English, asked by dipeshshon, 1 year ago

poem on life in city

Answers

Answered by yashchoudhary5533005
2

City! I am true son of thine;

Ne'er dwelt I where great mornings shine

  Around the bleating pens;

Ne'er by the rivulets I strayed,

And ne'er upon my childhood weighed

  The silence of the glens.

Instead of shores where ocean beats

I hear the ebb and flow of streets.

Black Labor draws his weary waves

Into their secret moaning caves;

  But, with the morning light,

That sea again will overflow

With a long, weary sound of woe,

  Again to faint in night.

Wave am I in that sea of woes,

Which, night and morning, ebbs and flows.

I dwelt within a gloomy court,

Wherein did never sunbeam sport;

  Yet there my heart was stirred --

My very blood did dance and thrill,

When on my narrow window-sill

Spring lighted like a bird.

Poor flowers! I watched them pine for weeks,

With leaves as pale as human cheeks.

Afar, one summer, I was borne;

Through golden vapors of the morn

  I heard the hills of sheep:

I trod with a wild ecstasy

The bright fringe of the living sea:

  And on a ruined keep

I sat, and watched an endless plain

Blacken beneath the gloom of rain.

Oh, fair the lightly-sprinkled waste,

O'er which a laughing shower has raced!

  Oh, fair the April shoots!

Oh, fair the woods on summer days,

While a blue hyacinthine haze

  Is dreaming round the roots!

In thee, O city! I discern

Another beaity, sad and strern.

Draw thy fierce streams of blinding ore,

Smite on a thousand anvils, roar

  Down the harbor-bars;

Smoulder in smoky sunsets, flare

On rainy nights; with street and square

  Lie empty to the stars.

From terrace proud to alley base

I know thee as my mother's face.

When sunset bathes thee in his gold,

In wreaths of bronze thy sides are rolled,

  They smoke is dusky fire;

And, from the glory round thee poured,

A sunbeam like an angel's sword

  Shivers upon a spire.

Thus have I watched thee, Terror! Dream!

While the blue night crept up the stream.
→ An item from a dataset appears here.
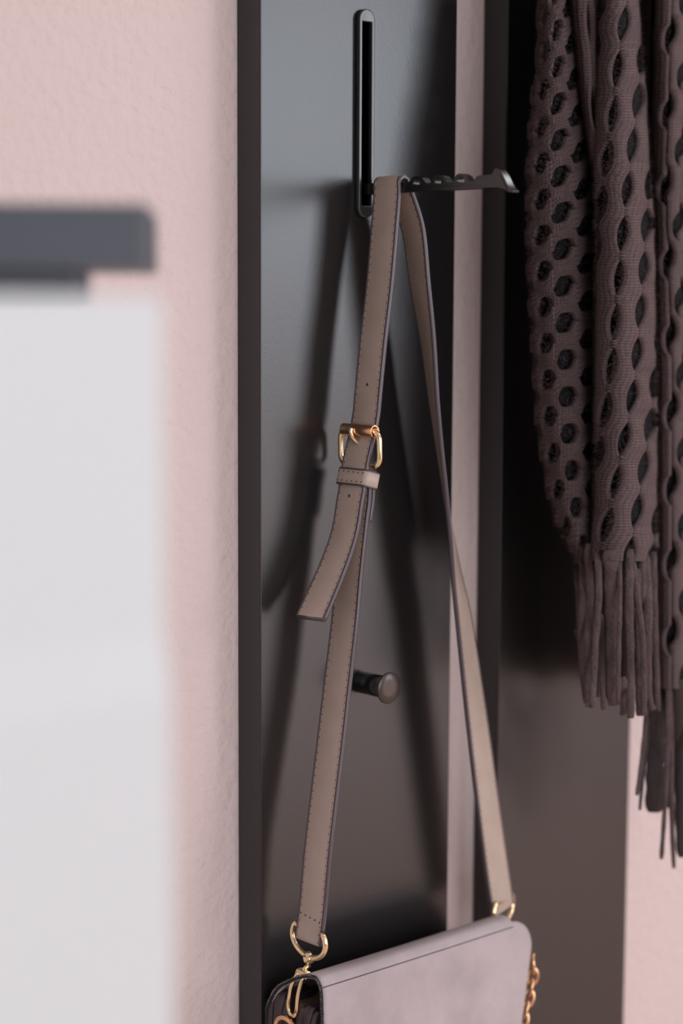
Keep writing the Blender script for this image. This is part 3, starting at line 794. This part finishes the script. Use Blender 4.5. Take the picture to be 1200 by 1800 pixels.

The wild train plunges in the hills,

He shrieks across the midnight rills;

  Streams through the shifting glare,

The roar and flap of foundry fires,

That shake with light the sleeping shires;

  And on the moorlands bare

He sees afar a crown of light

Hang o'er thee in the hollow night.

And through thy heart as through a dream,

Flows on that black disdainful stream;

  All scornfully it flows,

Between the huddled gloom of masts,

Silent as pines unvexed by blasts --

  'Tween lamps in streaming rows,

O wondrous sight! O stream of dread!

O long, dark river of the dead!

Afar, the banner of the year

Unfurls: but dimly prisoned here,

  Tis only when I greet

A dropt rose lying in my way,

A butterfly that flutters gay

  Athwart the noisy street,

I know the happy Summer smiles

Around thy suburbs, miles on miles.

'Twere neither pæan now, nor dirge,

The flash and thunder of the surge

  On flat sands wide and bare;

No haunting joy or anguish dwells

In the green light of sunny dells,

  Or in the starry air.

Alike to me the desert flower,

The rainbow laughing o'er the shower

While o'er thy walls the darkness sails,

I lean against the churchyard rails;

  Up in the midnight towers

The belfried spire, the street is dead,

I hear in silence overhead

  The clang of iron hours:

It moves me not -- I know her tomb

Is yonder in the shapeless gloom



dipeshshon: only 5 lines
yashchoudhary5533005: Ill-fated crowd neath foreign cloud: the Silent City braves
against a sudden sullen flood, unleashing lashing waves,
which washes stony structures clean with radiance that laves.

Deserted streets, once dense retreats, spin yarns of yesterday,
with faded words no longer heard (though having much to say)
since teeming life (at one time, rife), surceased and slipped away.